Mengawali tugasnya di Sokola Rimba di Jambi, lalu bertugas di Sokola Asmat (Papua), Sokola Kajang (Sulawesi Selatan), dan kini dipercaya sebagai koordinator di Sokola Kaki Gunung, Jember. Selain itu, Fawaz menyibukkan diri dengan menulis untuk beberapa media online serta tergabung sebagai anggota di Komite Nasional Pelestarian Kretek dan KBEA.
Fawaz telah menerbitkan buku berjudul “Yang Menyublim di Sela Hujan” tentang pengalamannya menjadi relawan guru Sokola di Mumugu Batas Batu, Asmat (2017), dan Seandainya Aku Bisa Menanam Angin (2019).
Oceu Apristawijaya
Seorang seniman sekaligus pendiri Sokola berlatar belakang Ilmu Pendidikan dan Seni UNJ, serta mendapat gelar Master of Fine Arts dari Pascasarjana Seni Rupa Dan Desain ITB dengan fokus pada seni rupa sebagai bagian dari media penyadaran publik.

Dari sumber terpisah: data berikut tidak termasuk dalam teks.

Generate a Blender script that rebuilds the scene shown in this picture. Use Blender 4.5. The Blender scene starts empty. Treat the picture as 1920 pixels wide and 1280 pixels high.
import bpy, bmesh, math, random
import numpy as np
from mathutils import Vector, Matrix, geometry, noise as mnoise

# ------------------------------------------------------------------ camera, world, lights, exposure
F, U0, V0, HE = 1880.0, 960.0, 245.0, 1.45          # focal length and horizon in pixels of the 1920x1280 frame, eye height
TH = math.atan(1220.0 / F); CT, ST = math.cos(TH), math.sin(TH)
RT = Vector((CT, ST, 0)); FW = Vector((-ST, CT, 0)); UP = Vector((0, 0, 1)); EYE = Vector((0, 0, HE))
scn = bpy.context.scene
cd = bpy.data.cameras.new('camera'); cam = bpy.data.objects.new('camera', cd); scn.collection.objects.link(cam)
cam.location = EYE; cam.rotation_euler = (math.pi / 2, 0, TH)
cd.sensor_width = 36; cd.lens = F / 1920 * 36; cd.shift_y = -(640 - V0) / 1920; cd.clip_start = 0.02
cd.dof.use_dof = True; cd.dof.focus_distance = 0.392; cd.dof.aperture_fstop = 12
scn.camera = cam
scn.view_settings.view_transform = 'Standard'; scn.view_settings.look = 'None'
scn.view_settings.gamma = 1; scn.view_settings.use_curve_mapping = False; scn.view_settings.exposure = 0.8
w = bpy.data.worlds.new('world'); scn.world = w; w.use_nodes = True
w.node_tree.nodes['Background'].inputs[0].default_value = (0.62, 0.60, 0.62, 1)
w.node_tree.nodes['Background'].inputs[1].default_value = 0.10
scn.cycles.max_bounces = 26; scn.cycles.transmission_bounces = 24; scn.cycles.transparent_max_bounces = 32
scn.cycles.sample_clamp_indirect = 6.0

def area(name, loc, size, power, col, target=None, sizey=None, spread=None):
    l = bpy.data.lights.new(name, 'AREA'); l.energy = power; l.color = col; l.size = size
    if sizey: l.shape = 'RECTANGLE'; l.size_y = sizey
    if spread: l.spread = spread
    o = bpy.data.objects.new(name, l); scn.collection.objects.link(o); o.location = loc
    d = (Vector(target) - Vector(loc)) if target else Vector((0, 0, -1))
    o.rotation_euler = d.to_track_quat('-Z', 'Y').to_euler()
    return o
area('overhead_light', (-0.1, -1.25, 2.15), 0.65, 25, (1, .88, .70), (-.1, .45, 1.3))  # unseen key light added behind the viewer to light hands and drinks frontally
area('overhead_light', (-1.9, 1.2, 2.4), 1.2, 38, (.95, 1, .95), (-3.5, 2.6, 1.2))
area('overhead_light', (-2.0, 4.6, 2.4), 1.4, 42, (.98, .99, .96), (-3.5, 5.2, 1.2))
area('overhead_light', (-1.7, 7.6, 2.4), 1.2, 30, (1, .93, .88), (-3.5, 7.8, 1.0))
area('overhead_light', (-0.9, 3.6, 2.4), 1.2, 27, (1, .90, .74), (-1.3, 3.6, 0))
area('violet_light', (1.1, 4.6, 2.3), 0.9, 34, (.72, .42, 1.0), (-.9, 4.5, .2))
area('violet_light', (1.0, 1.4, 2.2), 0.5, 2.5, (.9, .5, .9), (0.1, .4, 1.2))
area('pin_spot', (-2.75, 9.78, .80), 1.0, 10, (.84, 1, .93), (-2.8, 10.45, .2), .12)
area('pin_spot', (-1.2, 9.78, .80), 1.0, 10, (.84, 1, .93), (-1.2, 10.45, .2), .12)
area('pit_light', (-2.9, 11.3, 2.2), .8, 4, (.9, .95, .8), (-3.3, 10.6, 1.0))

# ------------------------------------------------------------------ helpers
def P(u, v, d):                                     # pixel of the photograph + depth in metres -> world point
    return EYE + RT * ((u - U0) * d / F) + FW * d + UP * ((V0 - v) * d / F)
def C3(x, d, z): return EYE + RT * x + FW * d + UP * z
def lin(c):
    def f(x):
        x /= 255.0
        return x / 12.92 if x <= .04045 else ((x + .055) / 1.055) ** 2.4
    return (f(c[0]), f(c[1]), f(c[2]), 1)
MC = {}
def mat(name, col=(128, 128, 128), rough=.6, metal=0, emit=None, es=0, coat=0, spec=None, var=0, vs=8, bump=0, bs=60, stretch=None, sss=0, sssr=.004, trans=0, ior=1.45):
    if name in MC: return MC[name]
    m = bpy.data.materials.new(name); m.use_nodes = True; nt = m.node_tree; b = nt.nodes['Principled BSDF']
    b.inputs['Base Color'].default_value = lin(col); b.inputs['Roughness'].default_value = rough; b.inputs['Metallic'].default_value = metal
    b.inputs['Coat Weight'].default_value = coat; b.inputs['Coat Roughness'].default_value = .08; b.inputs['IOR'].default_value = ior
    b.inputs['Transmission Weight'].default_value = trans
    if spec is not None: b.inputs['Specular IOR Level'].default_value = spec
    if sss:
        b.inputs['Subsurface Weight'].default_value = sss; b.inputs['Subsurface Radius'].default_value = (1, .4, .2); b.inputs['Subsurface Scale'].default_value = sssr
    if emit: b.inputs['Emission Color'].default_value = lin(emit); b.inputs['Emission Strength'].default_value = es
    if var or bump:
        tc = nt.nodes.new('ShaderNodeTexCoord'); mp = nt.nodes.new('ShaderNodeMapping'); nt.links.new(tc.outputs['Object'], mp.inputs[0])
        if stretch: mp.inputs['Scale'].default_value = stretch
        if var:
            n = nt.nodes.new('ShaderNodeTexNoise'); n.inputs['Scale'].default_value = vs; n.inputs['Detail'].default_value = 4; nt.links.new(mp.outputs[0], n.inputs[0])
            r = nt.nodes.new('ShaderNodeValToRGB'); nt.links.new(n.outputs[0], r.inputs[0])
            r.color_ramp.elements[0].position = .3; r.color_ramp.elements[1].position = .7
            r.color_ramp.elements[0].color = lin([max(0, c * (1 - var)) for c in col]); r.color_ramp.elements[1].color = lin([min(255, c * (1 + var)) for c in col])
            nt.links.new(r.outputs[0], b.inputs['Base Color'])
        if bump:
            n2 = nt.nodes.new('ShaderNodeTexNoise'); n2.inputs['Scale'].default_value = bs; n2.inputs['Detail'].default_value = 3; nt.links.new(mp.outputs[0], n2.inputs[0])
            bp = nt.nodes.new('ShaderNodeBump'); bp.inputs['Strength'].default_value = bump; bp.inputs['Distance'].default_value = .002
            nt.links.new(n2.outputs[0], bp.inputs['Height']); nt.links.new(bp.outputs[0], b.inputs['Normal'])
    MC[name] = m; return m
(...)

Di lokasi Sokola, Oceu mengaplikasikan seni rupa sebagai media pendidikan yang disesuaikan dengan konteks komunitasnya, di antaranya seni sebagai media pembebasan yang diterapkan di Sokola Rimba, Jambi; sebagai media pemulihan trauma bagi anak-anak korban bencana di Pariaman, Sumatera Barat, dan media pendidikan kritis di Sokola Pesisir Makassar.
Sebagai seniman, Oceu mendapat penghargaan seni People and Environment dari Yayasan Seni Rupa Indonesia tahun 2001. Karya seninya sudah dipamerkan di beberapa negara seperti Finlandia, Jepang, Malaysia, Hongkong, Singapore, serta di berbagai kota di Indonesia.